The numbers illustrate the extent to which News Corp has nothing to do with Australia and Australians. It is foreign-owned, Rupert Murdoch is a foreigner, and the company pays no tax in Australia.

Of course, that doesn’t prevent the company’s outlets from lecturing real Australians who live here and pay tax here about what they should do, how they should live and vote, and what fiscal and economic policies we should follow.

The data also show just how little fossil-fuel companies contribute by way of tax. Revenue from the petroleum resource rent tax fell from $1.16 billion to $1.06 billion in 2018-19, while coal companies (excluding Glencore, which handles a number of commodities) paid $467 million, more than half of which was BHP.
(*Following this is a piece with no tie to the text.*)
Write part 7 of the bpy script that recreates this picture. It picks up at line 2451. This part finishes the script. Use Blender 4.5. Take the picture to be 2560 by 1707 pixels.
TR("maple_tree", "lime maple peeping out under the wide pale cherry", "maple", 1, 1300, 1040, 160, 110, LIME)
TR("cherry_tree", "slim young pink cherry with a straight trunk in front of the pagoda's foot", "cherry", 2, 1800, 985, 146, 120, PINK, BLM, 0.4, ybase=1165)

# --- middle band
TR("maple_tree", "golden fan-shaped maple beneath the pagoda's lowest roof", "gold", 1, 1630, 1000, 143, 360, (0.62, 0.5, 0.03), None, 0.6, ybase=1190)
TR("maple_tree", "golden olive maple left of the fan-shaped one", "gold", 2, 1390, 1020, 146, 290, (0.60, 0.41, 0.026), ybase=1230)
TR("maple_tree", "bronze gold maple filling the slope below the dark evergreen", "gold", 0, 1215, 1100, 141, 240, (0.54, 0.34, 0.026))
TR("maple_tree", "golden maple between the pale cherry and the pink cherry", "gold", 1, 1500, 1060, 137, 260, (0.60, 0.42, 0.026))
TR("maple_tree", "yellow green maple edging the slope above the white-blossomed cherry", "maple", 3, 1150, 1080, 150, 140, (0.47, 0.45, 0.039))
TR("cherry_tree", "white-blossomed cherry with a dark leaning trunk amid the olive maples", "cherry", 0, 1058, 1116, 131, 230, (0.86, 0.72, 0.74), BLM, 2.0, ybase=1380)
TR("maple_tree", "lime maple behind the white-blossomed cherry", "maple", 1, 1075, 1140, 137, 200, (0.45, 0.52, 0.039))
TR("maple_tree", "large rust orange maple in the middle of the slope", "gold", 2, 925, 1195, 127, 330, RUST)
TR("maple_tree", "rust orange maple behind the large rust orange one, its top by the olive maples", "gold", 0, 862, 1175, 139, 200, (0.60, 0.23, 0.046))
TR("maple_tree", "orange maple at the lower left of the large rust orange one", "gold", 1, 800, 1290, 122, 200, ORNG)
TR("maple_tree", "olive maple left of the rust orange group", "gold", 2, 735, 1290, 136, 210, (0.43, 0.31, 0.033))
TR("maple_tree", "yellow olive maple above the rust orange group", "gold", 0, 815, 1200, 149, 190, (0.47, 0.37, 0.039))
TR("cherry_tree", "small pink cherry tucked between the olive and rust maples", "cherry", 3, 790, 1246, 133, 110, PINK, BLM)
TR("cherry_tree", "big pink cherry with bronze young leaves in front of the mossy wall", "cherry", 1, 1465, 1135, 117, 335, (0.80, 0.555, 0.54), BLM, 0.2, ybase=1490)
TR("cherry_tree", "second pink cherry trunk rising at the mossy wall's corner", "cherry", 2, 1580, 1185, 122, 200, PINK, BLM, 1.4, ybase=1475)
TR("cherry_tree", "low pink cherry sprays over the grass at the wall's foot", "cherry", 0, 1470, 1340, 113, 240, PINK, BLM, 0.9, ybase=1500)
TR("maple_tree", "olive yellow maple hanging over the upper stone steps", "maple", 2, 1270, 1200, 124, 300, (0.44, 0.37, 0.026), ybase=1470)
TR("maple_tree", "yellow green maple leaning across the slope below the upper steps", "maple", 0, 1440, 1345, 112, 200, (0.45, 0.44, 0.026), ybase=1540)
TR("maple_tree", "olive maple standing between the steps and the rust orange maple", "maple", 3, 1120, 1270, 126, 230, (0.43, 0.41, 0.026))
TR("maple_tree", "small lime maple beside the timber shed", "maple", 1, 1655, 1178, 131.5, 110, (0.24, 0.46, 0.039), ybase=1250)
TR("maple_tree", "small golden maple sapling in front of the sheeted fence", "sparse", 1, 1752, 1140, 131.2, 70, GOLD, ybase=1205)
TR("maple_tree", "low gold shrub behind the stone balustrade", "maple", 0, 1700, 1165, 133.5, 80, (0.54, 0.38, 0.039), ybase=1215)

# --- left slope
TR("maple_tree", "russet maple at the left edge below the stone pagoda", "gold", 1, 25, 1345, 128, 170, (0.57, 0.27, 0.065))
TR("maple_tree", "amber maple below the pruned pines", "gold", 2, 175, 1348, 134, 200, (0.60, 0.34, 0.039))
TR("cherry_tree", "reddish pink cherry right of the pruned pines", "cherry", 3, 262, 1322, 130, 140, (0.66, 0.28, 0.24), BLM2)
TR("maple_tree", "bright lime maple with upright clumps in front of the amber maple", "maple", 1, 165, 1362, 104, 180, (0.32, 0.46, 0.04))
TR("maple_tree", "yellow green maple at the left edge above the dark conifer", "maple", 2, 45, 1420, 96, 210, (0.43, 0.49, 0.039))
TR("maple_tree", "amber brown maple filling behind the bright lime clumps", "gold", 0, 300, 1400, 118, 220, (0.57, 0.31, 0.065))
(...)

Most coalmining and coal services companies paid no tax; National Party-controlled Coalition donor Whitehaven Coal paid just $15.6 million in tax on nearly $300 million in taxable income.

Major gas and oil companies paid just $203 million in tax on more than $820 million in taxable income, off $28 billion in revenue. The great bulk of the tax was paid by Origin Energy, which paid pretty much full freight — $179 million in tax — on its $634 million in taxable income.

Perhaps the fake Australians at News Corp could follow the example of at least one of the fossil-fuel companies they champion so much.